>> BEGIN Data section

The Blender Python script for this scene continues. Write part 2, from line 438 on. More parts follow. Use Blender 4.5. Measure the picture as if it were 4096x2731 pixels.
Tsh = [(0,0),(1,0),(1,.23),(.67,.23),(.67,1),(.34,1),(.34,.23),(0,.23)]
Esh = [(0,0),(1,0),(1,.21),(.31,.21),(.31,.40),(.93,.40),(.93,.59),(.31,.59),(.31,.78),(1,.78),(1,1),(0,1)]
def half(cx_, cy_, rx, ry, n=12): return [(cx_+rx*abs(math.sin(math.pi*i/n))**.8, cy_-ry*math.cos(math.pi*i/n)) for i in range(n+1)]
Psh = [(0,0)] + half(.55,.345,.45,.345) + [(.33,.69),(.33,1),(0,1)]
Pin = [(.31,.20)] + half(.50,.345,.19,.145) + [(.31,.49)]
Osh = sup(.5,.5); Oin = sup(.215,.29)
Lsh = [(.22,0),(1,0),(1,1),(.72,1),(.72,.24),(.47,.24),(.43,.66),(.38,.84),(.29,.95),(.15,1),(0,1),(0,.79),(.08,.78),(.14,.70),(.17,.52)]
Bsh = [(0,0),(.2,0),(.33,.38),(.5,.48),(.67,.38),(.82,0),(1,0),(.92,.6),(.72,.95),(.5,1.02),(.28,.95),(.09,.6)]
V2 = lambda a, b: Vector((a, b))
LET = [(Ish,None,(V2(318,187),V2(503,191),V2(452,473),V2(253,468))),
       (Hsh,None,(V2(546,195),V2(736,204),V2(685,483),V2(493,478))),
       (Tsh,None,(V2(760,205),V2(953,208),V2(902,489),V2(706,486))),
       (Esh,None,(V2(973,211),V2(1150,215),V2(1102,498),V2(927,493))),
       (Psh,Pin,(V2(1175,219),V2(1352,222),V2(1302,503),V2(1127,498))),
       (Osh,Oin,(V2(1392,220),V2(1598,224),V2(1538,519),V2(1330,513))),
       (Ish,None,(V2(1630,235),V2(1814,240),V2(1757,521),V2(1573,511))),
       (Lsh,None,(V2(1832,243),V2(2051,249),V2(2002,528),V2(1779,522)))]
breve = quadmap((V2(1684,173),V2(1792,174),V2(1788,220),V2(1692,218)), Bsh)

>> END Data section

Stated goal:
Quote every line of the data, word for word.

The response:
The Blender Python script for this scene continues. Write part 2, from line 438 on. More parts follow. Use Blender 4.5. Measure the picture as if it were 4096x2731 pixels.
Tsh = [(0,0),(1,0),(1,.23),(.67,.23),(.67,1),(.34,1),(.34,.23),(0,.23)]
Esh = [(0,0),(1,0),(1,.21),(.31,.21),(.31,.40),(.93,.40),(.93,.59),(.31,.59),(.31,.78),(1,.78),(1,1),(0,1)]
def half(cx_, cy_, rx, ry, n=12): return [(cx_+rx*abs(math.sin(math.pi*i/n))**.8, cy_-ry*math.cos(math.pi*i/n)) for i in range(n+1)]
Psh = [(0,0)] + half(.55,.345,.45,.345) + [(.33,.69),(.33,1),(0,1)]
Pin = [(.31,.20)] + half(.50,.345,.19,.145) + [(.31,.49)]
Osh = sup(.5,.5); Oin = sup(.215,.29)
Lsh = [(.22,0),(1,0),(1,1),(.72,1),(.72,.24),(.47,.24),(.43,.66),(.38,.84),(.29,.95),(.15,1),(0,1),(0,.79),(.08,.78),(.14,.70),(.17,.52)]
Bsh = [(0,0),(.2,0),(.33,.38),(.5,.48),(.67,.38),(.82,0),(1,0),(.92,.6),(.72,.95),(.5,1.02),(.28,.95),(.09,.6)]
V2 = lambda a, b: Vector((a, b))
LET = [(Ish,None,(V2(318,187),V2(503,191),V2(452,473),V2(253,468))),
       (Hsh,None,(V2(546,195),V2(736,204),V2(685,483),V2(493,478))),
       (Tsh,None,(V2(760,205),V2(953,208),V2(902,489),V2(706,486))),
       (Esh,None,(V2(973,211),V2(1150,215),V2(1102,498),V2(927,493))),
       (Psh,Pin,(V2(1175,219),V2(1352,222),V2(1302,503),V2(1127,498))),
       (Osh,Oin,(V2(1392,220),V2(1598,224),V2(1538,519),V2(1330,513))),
       (Ish,None,(V2(1630,235),V2(1814,240),V2(1757,521),V2(1573,511))),
       (Lsh,None,(V2(1832,243),V2(2051,249),V2(2002,528),V2(1779,522)))]
breve = quadmap((V2(1684,173),V2(1792,174),V2(1788,220),V2(1692,218)), Bsh)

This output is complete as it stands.